• **INFORMATION SUPPLIED**:

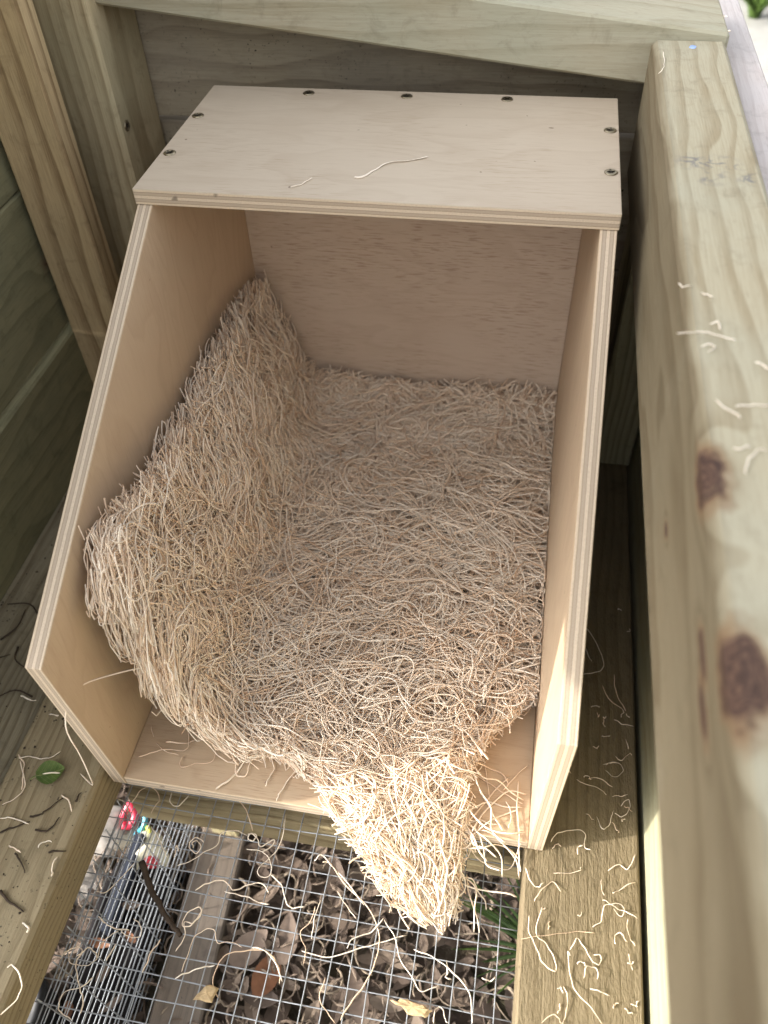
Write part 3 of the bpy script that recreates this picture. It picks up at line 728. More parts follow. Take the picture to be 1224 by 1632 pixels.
def strand_arrays(P, Nn, w, th):
    Nf, K, _ = P.shape
    Tn = np.gradient(P, axis=1); Tn /= np.linalg.norm(Tn, axis=2)[..., None] + 1e-9
    tw = RNG.uniform(-0.7, 0.7, (Nf, 1)) + RNG.uniform(-0.15, 0.15, (Nf, 1)) * np.arange(K)[None]
    A = np.cross(Tn, Nn); A /= np.linalg.norm(A, axis=2)[..., None] + 1e-9; B = np.cross(A, Tn)
    ca, sa = np.cos(tw)[..., None], np.sin(tw)[..., None]; A, B = A * ca + B * sa, B * ca - A * sa
    w = w[:, None, None]; th = th[:, None, None]
    return np.stack([P - A * w / 2, P - B * th / 2, P + A * w / 2, P + B * th / 2], 2)
def strands_mesh(name, Vs, tones, parent, origin):
    """Vs: list of (N,K,4,3)"""
    verts = []; faces = []; tt = []; base_i = 0
    for V, tn in zip(Vs, tones):
        Nf, K = V.shape[:2]
        idx = base_i + np.arange(Nf * K * 4).reshape(Nf, K, 4)
        j1 = np.roll(idx, -1, axis=2)
        q = np.stack([idx[:, :-1], j1[:, :-1], j1[:, 1:], idx[:, 1:]], -1).reshape(-1, 4)
        verts.append(V.reshape(-1, 3)); faces.append(q); tt.append(np.repeat(tn, K * 4)); base_i += Nf * K * 4
    v = ((np.concatenate(verts) - np.asarray(origin)) * MM).astype(np.float32); f = np.concatenate(faces).astype(np.int32); tt = np.concatenate(tt).astype(np.float32)
    me = bpy.data.meshes.new(name); me.vertices.add(len(v)); me.vertices.foreach_set('co', v.ravel())
    me.loops.add(f.size); me.loops.foreach_set('vertex_index', f.ravel())
    me.polygons.add(len(f)); me.polygons.foreach_set('loop_start', np.arange(0, f.size, 4, dtype=np.int32)); me.polygons.foreach_set('loop_total', np.full(len(f), 4, np.int32))
    me.polygons.foreach_set('use_smooth', np.ones(len(f), bool))
    at = me.attributes.new('tone', 'FLOAT', 'POINT'); at.data.foreach_set('value', tt)
    me.materials.append(M['fibre']); me.update(); me.validate()
    o = bpy.data.objects.new(name, me); link(o, parent)
    pw = np.array(parent.location) * 1000; o.location = Vector(((np.asarray(origin) - pw) * MM).tolist()); return o

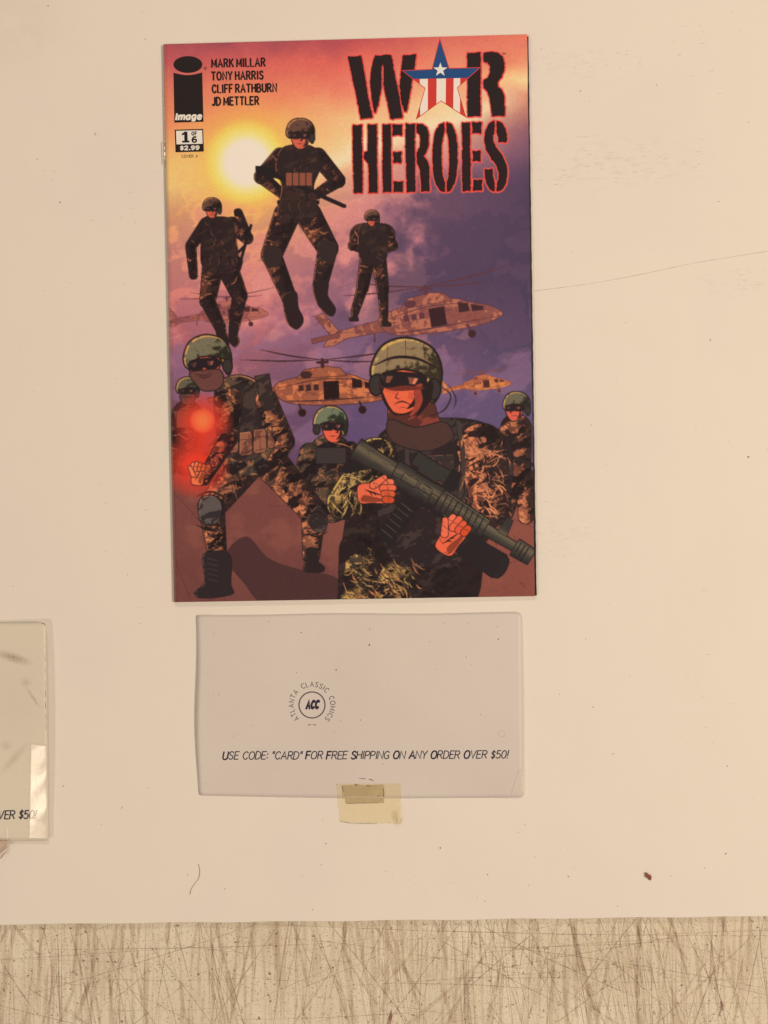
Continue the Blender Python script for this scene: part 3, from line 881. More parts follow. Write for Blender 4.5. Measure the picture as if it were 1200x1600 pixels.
# --- title letters (outlines measured on the cover)
def Z(pts): return [(520 + a / 3.636, 40 + b / 3.636) for a, b in pts]
TITLE = [
 [(85,175),(122,178),(160,170),(178,270),(198,400),(225,520),(192,524),(160,530),(140,420),(112,290)],
 [(240,170),(270,174),(300,166),(330,168),(346,262),(372,380),(395,522),(362,524),(330,528),(312,440),(291,342),(291,236),(283,218),(275,236),(275,345),(262,420),(243,492),(236,490),(224,420),(213,320),(222,240)],
 [(400,168),(436,170),(472,162),(464,230),(450,300),(438,380),(418,488),(408,486),(392,440),(380,340),(390,250)],
 [(765,156),(800,158),(838,151),(838,280),(836,400),(838,514),(802,512),(768,518),(766,400),(768,280)],
 [(858,156),(900,150),(935,155),(962,176),(974,214),(970,262),(950,300),(934,326),(936,346),(958,366),(972,400),(974,450),(976,512),(940,510),(905,514),(900,462),(893,410),(878,372),(858,352),(858,312),(882,296),(896,262),(894,226),(878,208),(858,206)],
 [(115,566),(140,570),(163,562),(164,660),(166,800),(168,950),(144,948),(122,952),(118,820),(116,690)],
 [(200,562),(226,566),(248,560),(248,700),(250,820),(254,948),(230,946),(208,950),(206,860),(204,782),(180,758),(180,722),(200,712),(202,640)],
 [(283,562),(306,566),(328,560),(328,700),(330,820),(332,944),(308,942),(288,948),(284,820),(286,690)],
 [(340,562),(366,566),(394,562),(391,592),(392,624),(366,618),(340,626),(343,592)],
 [(344,718),(366,722),(388,716),(385,748),(388,780),(366,774),(345,780),(348,750)],
 [(346,886),(372,890),(398,884),(396,914),(398,944),(372,942),(346,946),(349,916)],
 [(414,560),(440,564),(465,558),(464,690),(466,820),(468,944),(444,942),(422,948),(418,820),(416,690)],
 [(478,560),(510,562),(534,582),(544,620),(542,680),(530,716),(514,740),(532,764),(546,800),(547,870),(550,940),(526,938),(504,944),(502,880),(498,826),(480,776),(478,722),(496,694),(500,650),(494,618),(478,606)],
 [(632,552),(604,566),(582,610),(570,680),(568,760),(572,840),(586,900),(610,936),(636,946),(636,892),(622,850),(616,770),(616,690),(622,640),(632,604)],
 [(648,550),(676,566),(696,610),(706,680),(708,760),(702,840),(690,900),(668,936),(650,944),(650,890),(660,850),(664,770),(662,690),(658,640),(648,604)],
 [(734,552),(756,556),(778,550),(778,690),(780,810),(782,938),(760,936),(738,942),(736,810),(738,680)],
 [(792,550),(818,554),(844,548),(840,580),(842,614),(818,606),(793,612),(796,580)],
 [(794,712),(818,716),(840,708),(837,740),(840,772),(818,766),(796,772),(799,742)],
 [(798,876),(822,880),(848,874),(846,906),(848,936),(822,934),(798,940),(801,908)],
 [(918,540),(890,556),(868,600),(862,650),(872,706),(900,752),(930,792),(944,836),(944,872),(934,900),(934,942),(962,930),(982,896),(992,846),(986,792),(960,736),(926,690),(908,650),(907,622),(918,604)],
 [(932,540),(958,552),(978,584),(988,622),(986,662),(962,658),(942,662),(943,634),(932,606)],
 [(864,816),(886,820),(906,812),(907,850),(918,898),(918,942),(894,930),(876,900),(866,858)],
]
def rough_edge(pts, amp=.55):
    out = []
    n = len(pts)
    sg = 1 if sum(pts[i][0] * pts[(i + 1) % n][1] - pts[(i + 1) % n][0] * pts[i][1] for i in range(n)) < 0 else -1
    for i in range(n):
        a, b = np.array(pts[i]), np.array(pts[(i + 1) % n])
        d = b - a
        L = np.linalg.norm(d)
        nr = np.array([-d[1], d[0]]) / max(L, 1e-6)
        k = max(1, int(L / 2.6))
        for j in range(k):
            t = j / k
            off = random.uniform(-amp, amp) * (1.0 if j else .3)
            if random.random() < .06: off -= random.choice((-1, 1)) * 1.1
            out.append(tuple(a + d * t + nr * (off * .8 + sg * .55)))
    return out
LET = [rough_edge(Z(p)) for p in TITLE]
for wdt, c in ((4.4, (228, 104, 88)), (3.0, (214, 62, 56))):
    for p in LET: halo_stroke(p, wdt, c, 1)
STAR = Z([(608,80),(660,245),(832,240),(705,352),(752,515),(615,425),(478,525),(527,355),(400,257),(565,250)])

# downsample the picture and add the print's grain
ART = IMG.reshape(CH, SS, CW, SS, 3).mean((1, 3))
gr = RNG.normal(0, 1, (CH, CW, 1)).astype(np.float32)
ART = np.clip(ART * (1 + 0.030 * gr), 0, 255)

# ================================================================== setting
def scratchy(m):
    n = N(m)
    base = n.ramp(n.noise(22, 5, .6), [(.25, ink((202, 178, 142))), (.5, ink((214, 190, 153))), (.75, ink((225, 204, 168)))])
    def streak(rot, sc, lo, hi, w):
        f = n.noise(1.0, 3, .65, n.mapped((sc, sc * .045, 1), rot))
        return n.math('MULTIPLY', n.ramp(f, [(lo, (0, 0, 0)), (hi, (1, 1, 1))]), w)
    c = base
    for rot, sc, lo, hi, w in ((0.02, 420, .52, .66, .42), (0.20, 300, .56, .68, .45), (-0.22, 340, .56, .70, .40), (0.42, 260, .60, .70, .35), (-0.5, 260, .61, .70, .3)):
        c = n.mix(streak(rot, sc, lo, hi, w), c, ink((172, 140, 104)))
    c = n.mix(streak(-.03, 380, .60, .72, .35), c, ink((214, 194, 150)))
    sp = n.ramp(n.noise(1500, 2, .6), [(.60, (0, 0, 0)), (.66, (1, 1, 1))])
    c = n.mix(n.math('MULTIPLY', sp, .6), c, ink((116, 92, 66)))
    sp2 = n.ramp(n.noise(520, 2, .5), [(.68, (0, 0, 0)), (.72, (1, 1, 1))])
    c = n.mix(n.math('MULTIPLY', sp2, .7), c, ink((84, 62, 48)))
    n.link(c, n.b.inputs['Base Color'])
    n.bump(n.noise(900, 3, .6), .25, .0003)

m_table = mat('worn_laminate', (0.4, .35, .3), .55, .3)
scratchy(m_table)
ZT = -0.0050
table = obj('table_surface', [(-.7, -.9, ZT), (.7, -.9, ZT), (.7, .9, ZT), (-.7, .9, ZT)], [(0, 1, 2, 3)], m_table)
table['kind'] = 'structure'

# knife scratches in the table, each a long tapered groove filled with dirt
def scratches():
    bands = {0: [], 1: [], 2: []}
    F = [Flat(lambda x, y: ZT + 6e-5) for _ in range(3)] + [Flat(lambda x, y: ZT + 2e-5)]
    r = random.Random(4)
    def add(p0, p1, w, tone, bow=0):
        n = 9
        d = np.subtract(p1, p0)
        nr = np.array([-d[1], d[0]]) / max(np.linalg.norm(d), 1e-6)
        pts, ws = [], []
        for i in range(n):
            t = i / (n - 1)
            q = np.array(p0) + d * t + nr * (bow * 4 * t * (1 - t) + r.uniform(-.25, .25))
            pts.append(q)
            ws.append(w * (.35 + .65 * math.sin(math.pi * (.05 + .9 * t))) * r.uniform(.7, 1.2))
        F[tone].stroke(pts, ws)
    for _ in range(230):
        x = r.uniform(-40, 1260) if r.random() < .65 else r.uniform(700, 1260)
        a = r.gauss(0.05, .20) if r.random() < .75 else r.gauss(0, .6)
        L = r.uniform(70, 340)
        y = r.uniform(1400, 1620)
        add((x - math.sin(a) * L / 2, y - math.cos(a) * L / 2), (x + math.sin(a) * L / 2, y + math.cos(a) * L / 2), r.uniform(.7, 2.2), r.choice((0, 0, 0, 0, 1)), r.uniform(-5, 5))
    for _ in range(110):
        x = r.uniform(-40, 1260)
        a = r.gauss(0.05, .16) if r.random() < .8 else r.gauss(0, .5)
        L = r.uniform(60, 260)
        y = r.uniform(1420, 1620)
        add((x - math.sin(a) * L / 2, y - math.cos(a) * L / 2), (x + math.sin(a) * L / 2, y + math.cos(a) * L / 2), r.uniform(3, 9), 3, r.uniform(-6, 6))
    for _ in range(34):
        x, y = r.uniform(0, 1200), r.uniform(1450, 1610)
        a = r.gauss(math.pi / 2, .22)
        L = r.uniform(120, 520)
        add((x - math.sin(a) * L / 2, y - math.cos(a) * L / 2), (x + math.sin(a) * L / 2, y + math.cos(a) * L / 2), r.uniform(.7, 1.3), r.choice((0, 0, 1)), r.uniform(-8, 8))
    # the ones that stand out in the photograph
    for p0, p1, w, b in (((106, 1440), (146, 1620), 2.6, -4), ((90, 1440), (94, 1620), 1.7, 0), ((96, 1440), (97, 1620), 1.4, 0), ((228, 1440), (224, 1600), 1.6, 0),
                         ((140, 1444), (250, 1610), 1.5, 3), ((0, 1498), (62, 1590), 2.0, 2), ((0, 1500), (300, 1480), 1.2, 0), ((0, 1566), (400, 1444), 1.3, 4),
                         ((272, 1440), (300, 1545), 2.0, 0), ((235, 1480), (330, 1600), 1.5, -3), ((600, 1605), (720, 1440), 1.6, 0), ((740, 1440), (1000, 1560), 1.7, 4),
                         ((700, 1470), (1200, 1545), 1.2, -6), ((330, 1440), (1200, 1462), 1.2, 6), ((965, 1440), (985, 1600), 2.0, 0), ((1010, 1480), (1040, 1610), 2.0, 0),
                         ((480, 1440), (560, 1600), 1.4, 0), ((545, 1440), (515, 1560), 1.4, 0), ((420, 1565), (640, 1470), 1.0, 2), ((640, 1440), (900, 1580), 1.4, 4)):
        add(p0, p1, w, 1, b)
    for _ in range(170):
        x = r.triangular(620, 1260, 1150)
        y = r.uniform(1440, 1600)
        add((x, y), (x + r.uniform(-4, 4), y + r.uniform(5, 40)), r.uniform(.7, 1.7), 2, 0)
    return F
SF = scratches()
def dirt(name, c, a):
    m = bpy.data.materials.new(name)
    m.use_nodes = True
    n = N(m)
    n.b.inputs['Base Color'].default_value = (*[float(v) for v in ink(c)], 1)
    n.b.inputs['Roughness'].default_value = .7
    n.b.inputs['Specular IOR Level'].default_value = .1
    f = n.ramp(n.noise(160, 3, .6), [(.3, (a * .25,) * 3), (.7, (a,) * 3)])
    n.link(f, n.b.inputs['Alpha'])
    return m
SF[0].build('scratch_marks', dirt('scratch_dirt', (156, 124, 92), .34), table)
SF[1].build('deep_scratch_marks', dirt('scratch_dirt_deep', (134, 102, 74), .42), table)
SF[3].build('worn_smears', dirt('smear_dirt', (172, 136, 100), .26), table)
SF[2].build('pale_scratch_marks', dirt('scratch_pale', (232, 216, 178), .6), table)
stain = Flat(lambda x, y: ZT + 1.2e-4)
stain.stroke(catmull([(611, 1576), (610, 1588), (607, 1603), (608, 1615)], 4), [.6, 1.5, 3, 4, 5, 6, 6, 6, 6, 6, 6, 6, 6])
stain.stroke(catmull([(1126, 1564), (1128, 1574), (1123, 1588)], 4), [1, 3, 4, 4.5, 5, 4, 3, 2, 1])
stain.build('ink_stain', dirt('red_stain', (128, 62, 58), .62), table)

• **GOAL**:
In the records above, how many lines contain the word "script"? Give the number alone.

• **THE ANSWER**:
2